Antara Keuntungan dan Kemanusiaan
PT. RSJ–MAI mungkin sedang mengejar efisiensi dan target produksi. Tapi efisiensi tidak boleh mengorbankan kemanusiaan. Keuntungan tidak boleh tumbuh dari penderitaan.
Perusahaan besar seharusnya menjadi pelindung bagi pekerjanya, bukan sumber ketakutan. Jika buruh hanya dianggap angka dan bukan bagian dari keberhasilan, maka sebesar apa pun laba yang tercatat, keberkahannya telah hilang.
Wajah Tambang di Maluku Utara
Kisah ini bukan yang pertama, dan mungkin bukan yang terakhir.
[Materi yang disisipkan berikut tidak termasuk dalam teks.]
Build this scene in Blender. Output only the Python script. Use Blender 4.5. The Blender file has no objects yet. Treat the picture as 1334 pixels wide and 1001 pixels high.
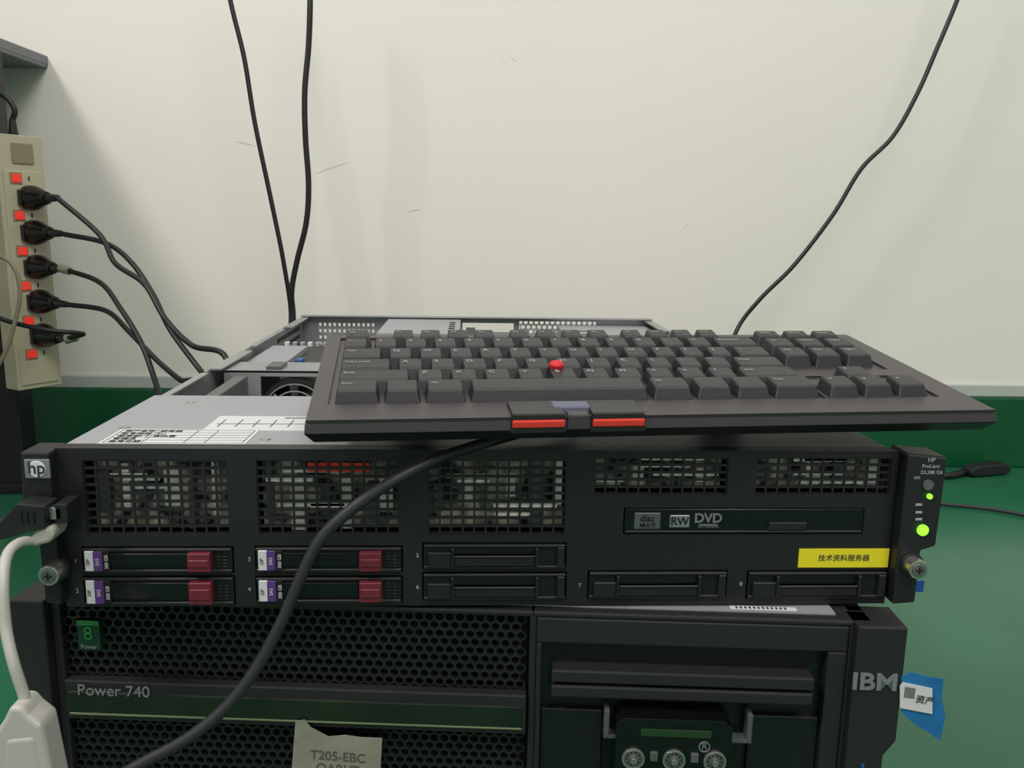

Di berbagai wilayah tambang, pola yang sama terus berulang: janji sejahtera di awal, penderitaan di belakang. Di atas kertas, investasi terlihat indah. Tapi di lapangan, rakyat kecil hanya menjadi penonton dari kekayaan tanahnya sendiri.
Kita tidak menolak investasi. Kita menolak keserakahan yang menyamar sebagai kemajuan. Karena di balik slogan “pemberdayaan masyarakat”, sering kali tersembunyi praktik yang justru menindas masyarakat itu sendiri.
Penutup: Jika Putra Daerah Bergerak
Perusahaan harus belajar membaca tanda zaman. Jika putra daerah sudah mulai bersuara, artinya kepercayaan publik telah sampai di titik nadir.
PT. Rumah Sejahtra Abadi (RSJ) dan PT. Maining Abadi Indonesia (MAI) harus bercermin — bukan pada angka laba, tetapi pada wajah-wajah buruh yang kecewa. Sebab perusahaan bisa mengganti manajemen, namun tidak bisa membeli kembali kepercayaan yang telah hilang.
Tambang bisa tutup, pit bisa kosong, tapi luka sosial akan tetap membekas. Dan sejarah akan mencatat: di mana ada ketidakadilan, di situ rakyat akan bersuara.
Opini ini ditulis oleh Om Faduli, jurnalis dan pemerhati sosial Maluku Utara.
Tim Redaksi FaduliNews masih berupaya menghubungi pihak manajemen PT. Rumah Sejahtra Abadi (RSJ) / PT. Maining Abadi Indonesia (MAI) Batu Karang Group Site Sepo, Desa Sagea–Fritu–Wale, Kecamatan Weda Utara, Halmahera Tengah, untuk konfirmasi terkait dugaan kebijakan sepihak yang dipersoalkan para karyawan.